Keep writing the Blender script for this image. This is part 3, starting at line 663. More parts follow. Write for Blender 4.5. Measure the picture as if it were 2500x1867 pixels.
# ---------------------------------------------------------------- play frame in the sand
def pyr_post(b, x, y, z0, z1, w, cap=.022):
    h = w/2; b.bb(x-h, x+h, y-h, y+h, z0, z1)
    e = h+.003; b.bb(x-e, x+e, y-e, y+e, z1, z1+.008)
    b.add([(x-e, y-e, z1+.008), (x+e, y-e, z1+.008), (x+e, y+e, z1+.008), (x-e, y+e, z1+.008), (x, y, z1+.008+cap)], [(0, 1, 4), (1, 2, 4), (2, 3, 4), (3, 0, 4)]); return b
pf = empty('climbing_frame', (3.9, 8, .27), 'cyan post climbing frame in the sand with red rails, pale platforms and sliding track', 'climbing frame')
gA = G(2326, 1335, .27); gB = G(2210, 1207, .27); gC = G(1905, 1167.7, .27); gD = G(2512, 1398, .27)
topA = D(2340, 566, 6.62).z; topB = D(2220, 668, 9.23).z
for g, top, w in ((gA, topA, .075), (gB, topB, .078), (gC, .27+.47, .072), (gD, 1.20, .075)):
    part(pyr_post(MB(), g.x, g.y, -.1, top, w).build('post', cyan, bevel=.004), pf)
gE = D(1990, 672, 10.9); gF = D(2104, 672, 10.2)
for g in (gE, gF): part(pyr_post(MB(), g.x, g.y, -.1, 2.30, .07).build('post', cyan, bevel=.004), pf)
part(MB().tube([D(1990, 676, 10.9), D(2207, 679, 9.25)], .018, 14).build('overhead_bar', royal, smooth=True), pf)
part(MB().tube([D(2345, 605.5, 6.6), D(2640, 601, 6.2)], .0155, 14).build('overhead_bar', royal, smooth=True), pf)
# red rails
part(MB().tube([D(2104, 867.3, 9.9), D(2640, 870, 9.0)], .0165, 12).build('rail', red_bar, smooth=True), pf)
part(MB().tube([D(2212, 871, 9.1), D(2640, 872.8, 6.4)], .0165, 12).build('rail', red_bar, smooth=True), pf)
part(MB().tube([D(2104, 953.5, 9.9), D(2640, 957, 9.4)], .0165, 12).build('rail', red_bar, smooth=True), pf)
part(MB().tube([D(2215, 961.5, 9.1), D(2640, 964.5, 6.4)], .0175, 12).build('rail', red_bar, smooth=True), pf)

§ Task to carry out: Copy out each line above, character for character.

§ Problem solution:
Keep writing the Blender script for this image. This is part 3, starting at line 663. More parts follow. Write for Blender 4.5. Measure the picture as if it were 2500x1867 pixels.
# ---------------------------------------------------------------- play frame in the sand
def pyr_post(b, x, y, z0, z1, w, cap=.022):
    h = w/2; b.bb(x-h, x+h, y-h, y+h, z0, z1)
    e = h+.003; b.bb(x-e, x+e, y-e, y+e, z1, z1+.008)
    b.add([(x-e, y-e, z1+.008), (x+e, y-e, z1+.008), (x+e, y+e, z1+.008), (x-e, y+e, z1+.008), (x, y, z1+.008+cap)], [(0, 1, 4), (1, 2, 4), (2, 3, 4), (3, 0, 4)]); return b
pf = empty('climbing_frame', (3.9, 8, .27), 'cyan post climbing frame in the sand with red rails, pale platforms and sliding track', 'climbing frame')
gA = G(2326, 1335, .27); gB = G(2210, 1207, .27); gC = G(1905, 1167.7, .27); gD = G(2512, 1398, .27)
topA = D(2340, 566, 6.62).z; topB = D(2220, 668, 9.23).z
for g, top, w in ((gA, topA, .075), (gB, topB, .078), (gC, .27+.47, .072), (gD, 1.20, .075)):
    part(pyr_post(MB(), g.x, g.y, -.1, top, w).build('post', cyan, bevel=.004), pf)
gE = D(1990, 672, 10.9); gF = D(2104, 672, 10.2)
for g in (gE, gF): part(pyr_post(MB(), g.x, g.y, -.1, 2.30, .07).build('post', cyan, bevel=.004), pf)
part(MB().tube([D(1990, 676, 10.9), D(2207, 679, 9.25)], .018, 14).build('overhead_bar', royal, smooth=True), pf)
part(MB().tube([D(2345, 605.5, 6.6), D(2640, 601, 6.2)], .0155, 14).build('overhead_bar', royal, smooth=True), pf)
# red rails
part(MB().tube([D(2104, 867.3, 9.9), D(2640, 870, 9.0)], .0165, 12).build('rail', red_bar, smooth=True), pf)
part(MB().tube([D(2212, 871, 9.1), D(2640, 872.8, 6.4)], .0165, 12).build('rail', red_bar, smooth=True), pf)
part(MB().tube([D(2104, 953.5, 9.9), D(2640, 957, 9.4)], .0165, 12).build('rail', red_bar, smooth=True), pf)
part(MB().tube([D(2215, 961.5, 9.1), D(2640, 964.5, 6.4)], .0175, 12).build('rail', red_bar, smooth=True), pf)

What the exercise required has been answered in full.